Metro

Alec Baldwin’s stalker found guilty

A Manhattan judge took just five minutes to find the woman accused of stalking Alec Baldwin guilty on all counts Thursday — and then immediately sentenced the weeping actress to more than half a year in jail.

Genevieve Sabourin, 41, cried into a tissue as Judge Robert Mandelbaum pronounced her guilty of aggravated harassment, stalking, criminal contempt and other counts, scolding her for her unwillingness to let go.

“Irrespective of the circumstances . . . you had no right to continue communication or pursue contact you knew to be unwanted or unwelcome,” Mandelbaum told Sabourin.

“Your relentless and escalating campaign of threats and in-person appearances in private spaces served, at a minimum, to harass, annoy and alarm Mr. Baldwin . . . and terrorized his wife,” he said.

The judge also ripped into Sabourin for her bizarre behavior before and during the trial, which he said demonstrated “an utter lack of respect of the law and the legal system.”

He sentenced her to six months jail in addition to the 30 days he’d hit her with on Wednesday for contempt of court after she refused to stop interrupting.

Sabourin, weeping uncontrollably, proclaimed her innocence.

“I haven’t done anything wrong. I’m innocent! You’re doing a mistake right now,” Sabourin protested in her light French accent.

The kooky Quebecer also voiced concerns over her pet Yorkie, Charlie, who accompanied her to New York from her suburban Montreal home.

“I need to know what’s happening with my dog,” she pleaded.

Defense lawyer Todd Spodek had pleaded for leniency, saying the power of Baldwin’s celebrity overwhelmed the lovestruck woman.

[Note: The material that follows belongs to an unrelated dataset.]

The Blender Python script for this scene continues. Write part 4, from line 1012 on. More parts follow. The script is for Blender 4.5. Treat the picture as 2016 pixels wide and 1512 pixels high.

“The power was laser-focused on Miss Sabourin when Mr. Baldwin was courting her. That’s the power that he used when he initiated contact with her . . . each time he called her, e-mailed her, shared personal stories with her. He made her feel she was the object of his desire,” he said.

Spodek also ridiculed Baldwin’s testimony that he continued communicating with her only to get rid of her, and blasted the notoriously hotheaded actor for his past bad behavior.

“Mr. Baldwin is a man with a history of having no regard for other people,” the lawyer said.

“He threatens people as he pleases; he assaults people as he pleases.”

Prosecutor Zachary Stendig said Sabourin knew she was breaking the law but persisted in stalking Baldwin anyway.

“Your honor, at the beginning of this trial I told you you’d hear about the defendant’s crusade . . . to harass, annoy and alarm Alec Baldwin . . . That continued for nearly a year [and] couldn’t even be stopped by this court’s order of protection,” he said.

The prosecutor said that even if Sabourin and Baldwin did have sex, it didn’t excuse her behavior.

“Even if you were to take at face value that the defendant and Alec Baldwin slept together, it wouldn’t matter . . . She’s obsessed with Alec Baldwin,” he said.

Mandelbaum also hit her with a five-year order of protection to stay away from Baldwin and his wife, Hilaria.

Baldwin testified Tuesday that he met with Sabourin only to offer her career advice as a favor to movie producer Martin Bregman.

He claimed Bregman and Sabourin had an affair, a charge both have vehemently denied, with each branding him a liar.

Told of the verdict and sentence Thursday, a stunned Bregman replied, “Baldwin!”

“You’re kidding? Jesus, that’s a shame. She didn’t do anything. She was disrespectful in court. Two hundred and ten days? Oh, my God,” Bregman said to The Post.

Surveillance video introduced by prosecutors Wednesday showed Sabourin in the lobby of Baldwin’s East Village building, pacing in during a visit in which she appeared angry, the building’s doorman testified.